It is an open question and difficult to access experimentally [3] which properties an optimal redox mediator should have. In this work we systematically investigate the diffusion and reaction properties of redox mediators using a mathematical model and provide guidelines for a knowledge-driven search for better redox mediators.

Our model incorporates the redox mediator regeneration on the electrode surface, transport of redox mediator as well as the reaction between redox mediator and Li₂O₂. Depending on the reaction and diffusion properties of the redox mediator, cylindrical particles on the cathode surface are dissolved uniformly or not over the particle height (see Fig. 1 a)). We suggest to use a quotient that describes the relationship between redox mediator diffusion coefficient, electrochemical regeneration of the mediator as well as the chemical reaction with the particle as an additional measure besides the Nernst potential to characterize redox mediators. As an example the chemical reaction rate constant directly influences the charge potential (see Fig. 1 b)), this observation is currently often neglected in the selection of redox mediators. We show that there is an optimum between the above mentioned parameters. In addition we recommend redox mediator properties that allow to dissolve Li₂O₂ particles homogeneously to reduce the necessary redox mediator concentrations which helps to decrease undesired degradation reactions. Preventing inhomogeneous Li₂O₂ particle dissolution and loss of contact to the electrode has the advantage that long diffusion paths are prevented. Especially if the diffusion process has a determining effect, this is of great importance. Furthermore, we investigate the influence of the discharge product morphology on the desirable properties of a redox mediator.
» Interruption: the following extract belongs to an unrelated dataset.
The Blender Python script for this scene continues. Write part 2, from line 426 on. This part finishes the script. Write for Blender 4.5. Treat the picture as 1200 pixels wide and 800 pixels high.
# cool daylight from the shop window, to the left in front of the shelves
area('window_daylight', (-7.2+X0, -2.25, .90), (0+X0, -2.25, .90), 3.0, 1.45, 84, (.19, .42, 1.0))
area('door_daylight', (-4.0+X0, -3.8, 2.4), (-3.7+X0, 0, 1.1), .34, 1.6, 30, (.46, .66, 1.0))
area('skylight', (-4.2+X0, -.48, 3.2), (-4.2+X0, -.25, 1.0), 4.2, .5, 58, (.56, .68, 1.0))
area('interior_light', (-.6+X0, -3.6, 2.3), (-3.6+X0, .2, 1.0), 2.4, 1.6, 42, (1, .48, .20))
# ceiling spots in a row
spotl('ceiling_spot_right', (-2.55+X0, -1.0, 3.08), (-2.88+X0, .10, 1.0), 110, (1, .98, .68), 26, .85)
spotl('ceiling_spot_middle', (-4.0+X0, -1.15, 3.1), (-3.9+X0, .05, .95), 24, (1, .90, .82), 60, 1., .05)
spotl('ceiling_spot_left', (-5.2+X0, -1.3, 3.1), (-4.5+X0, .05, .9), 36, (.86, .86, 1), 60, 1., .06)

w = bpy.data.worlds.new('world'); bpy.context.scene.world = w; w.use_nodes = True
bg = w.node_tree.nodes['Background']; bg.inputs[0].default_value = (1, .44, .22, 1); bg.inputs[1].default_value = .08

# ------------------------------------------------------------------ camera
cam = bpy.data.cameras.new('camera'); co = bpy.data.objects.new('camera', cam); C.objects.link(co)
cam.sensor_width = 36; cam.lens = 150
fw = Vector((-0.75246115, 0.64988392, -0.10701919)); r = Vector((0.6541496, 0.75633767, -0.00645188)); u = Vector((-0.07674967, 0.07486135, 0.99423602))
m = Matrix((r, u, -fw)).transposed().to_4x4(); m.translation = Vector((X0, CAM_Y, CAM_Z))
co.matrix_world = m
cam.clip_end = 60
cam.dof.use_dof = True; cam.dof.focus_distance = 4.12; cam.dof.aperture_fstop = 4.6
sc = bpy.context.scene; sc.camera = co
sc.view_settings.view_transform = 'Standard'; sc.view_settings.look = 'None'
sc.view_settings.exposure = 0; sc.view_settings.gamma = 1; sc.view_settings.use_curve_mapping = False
Our work shows that besides the Nernst potential also the diffusion coefficient and the chemical reaction rate constant between Li₂O₂ and redox mediator play a crucial role for the observed oxygen evolution overpotentials. The presented simulation model can predict desirable redox mediator properties depending on the discharge product particle sizes and might guide the way towards tailoring more efficient redox mediators.

References:

[1] J. Christensen, P. Albertus, R. S. Sanchez-Carrera, T. Lohmann, B. Kozinsky, R. Liedtke, J. Ahmed and A. Kojic, „A Critical Review of Li∕Air Batteries“, J. Electrochem. Soc., vol. 159, no. 2, pp. 1-30, 2012.

[2] J. B. Park, S. H. Lee, H. G. Jung, D. Aurbach and Y. K. Sun, „Redox Mediators for Li-O₂ Batteries: Status and Perspective“, Adv. Mater., vol. 30, no. 1, pp. 1-13, 2018.

[3] Y. Chen, X. Gao, L. R. Johnson, and P. G. Bruce, “Kinetics of lithium peroxide oxidation by redox mediators and consequences for the lithium-oxygen cell”, Nat. Commun., vol. 9, no. 1, 2018.